GSA, Defense reach agreement on acquisition policies

GSA will not hold Pentagon funds over from one fiscal year to another, in keeping with Defense legal interpretations.

The General Services Administration announced Tuesday that it has agreed to honor the Defense Department's interpretation of appropriations law when placing orders for Defense buyers.

In an agreement signed Dec. 4 by Shay Assad, director of defense procurement and acquisition policy, and Dec. 6 by GSA Chief Acquisition Officer Emily Murphy, GSA officials outlined a series of steps the agency will take to placate long-standing Defense concerns about interagency contracting.

The two agencies have disagreed about when federal law requires the clock to start counting the time remaining on contracts for services purchased on an annual basis, also known as "severable services" contracts.

GSA's position continues to be that it has about 90 days after a fiscal year ends to obligate money from an agency to vendors.
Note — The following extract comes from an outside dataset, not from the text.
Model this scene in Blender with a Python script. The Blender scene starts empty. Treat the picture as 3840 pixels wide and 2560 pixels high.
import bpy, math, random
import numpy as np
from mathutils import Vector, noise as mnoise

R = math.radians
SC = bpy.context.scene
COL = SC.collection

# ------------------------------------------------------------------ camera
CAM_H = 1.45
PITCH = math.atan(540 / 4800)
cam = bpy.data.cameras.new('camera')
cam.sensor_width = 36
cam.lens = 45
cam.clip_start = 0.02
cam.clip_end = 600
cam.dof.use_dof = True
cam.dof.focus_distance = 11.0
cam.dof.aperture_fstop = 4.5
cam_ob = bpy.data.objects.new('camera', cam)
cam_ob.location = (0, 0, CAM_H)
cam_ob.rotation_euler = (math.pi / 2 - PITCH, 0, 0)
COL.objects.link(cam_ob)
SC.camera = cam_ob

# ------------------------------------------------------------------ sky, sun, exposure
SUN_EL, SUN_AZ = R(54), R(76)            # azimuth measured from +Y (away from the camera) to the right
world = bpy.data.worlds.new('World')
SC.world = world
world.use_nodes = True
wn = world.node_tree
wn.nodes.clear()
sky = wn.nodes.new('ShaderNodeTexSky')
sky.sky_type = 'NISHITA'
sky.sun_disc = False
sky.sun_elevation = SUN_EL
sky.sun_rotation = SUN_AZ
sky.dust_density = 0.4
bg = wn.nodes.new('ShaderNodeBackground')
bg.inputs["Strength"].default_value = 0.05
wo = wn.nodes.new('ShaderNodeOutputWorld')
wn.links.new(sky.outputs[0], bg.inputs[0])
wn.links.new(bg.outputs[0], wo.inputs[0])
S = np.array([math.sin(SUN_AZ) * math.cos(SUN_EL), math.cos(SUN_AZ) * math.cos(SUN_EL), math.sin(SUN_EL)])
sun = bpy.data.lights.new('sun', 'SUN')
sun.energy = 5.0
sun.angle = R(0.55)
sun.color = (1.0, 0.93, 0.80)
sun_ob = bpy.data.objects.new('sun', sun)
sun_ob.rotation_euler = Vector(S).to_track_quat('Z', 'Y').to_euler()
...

Defense says no money can be held over from one year to the next, and GSA has promised to abide by that rule for all Defense purchases made through it.

"What we're doing here is complying with what the customer is asking us to do," said David Bibb, GSA deputy administrator, speaking to reporters Tuesday.

In the course of removing money held over from previous fiscal years from its books, GSA returned about $600 million to Defense during fiscal 2006, Bibb said. Money also was returned during fiscal 2005, but Bibb said he did not recall the exact amount.

The result of GSA's decision to acquiesce to Defense's interpretation will be that Defense must place its GSA orders earlier in the year than it might have previously, said David Drabkin, GSA's deputy chief acquisition officer. He added that GSA revenue should not necessarily suffer as a result.

Federal agencies oftentimes have yet to spend more than a quarter of their budget by the fourth quarter, but the Defense restrictions on holding funds over between fiscal years pertain to purchases made both inside the Pentagon and through outside agencies, Drabkin said, adding, "They'll have that challenge whether they spend it on themselves or spend it with us."

"There's no question that this is going to make it all a little tougher, but there also are tools that you could use to mitigate some of its effects," said Stan Soloway, president of the Professional Services Council, an Arlington, Va.-based contractor association. Rather than send over a purchasing request to GSA all at once, he said, Defense could send the money in phases to accomplish preliminary tasks earlier in the year.

Nonetheless, he praised the agreement, saying it clarifies a point of contention.

The memo outlining the agreement also detailed 22 acquisition areas on which GSA and Defense will work together. Among them are ensuring consistent purchasing practices across all 11 GSA regions.

Observers long have noted that GSA headquarters does not have direct authority over the regional administrators, but Bibb said standardization will occur. "GSA has operated as a matrix of operation for a long time," he said. "The central office issues the policies, controls the funding [and] controls the award pots. And not only that … [it] establishes the collaborative relationship that causes all this to work."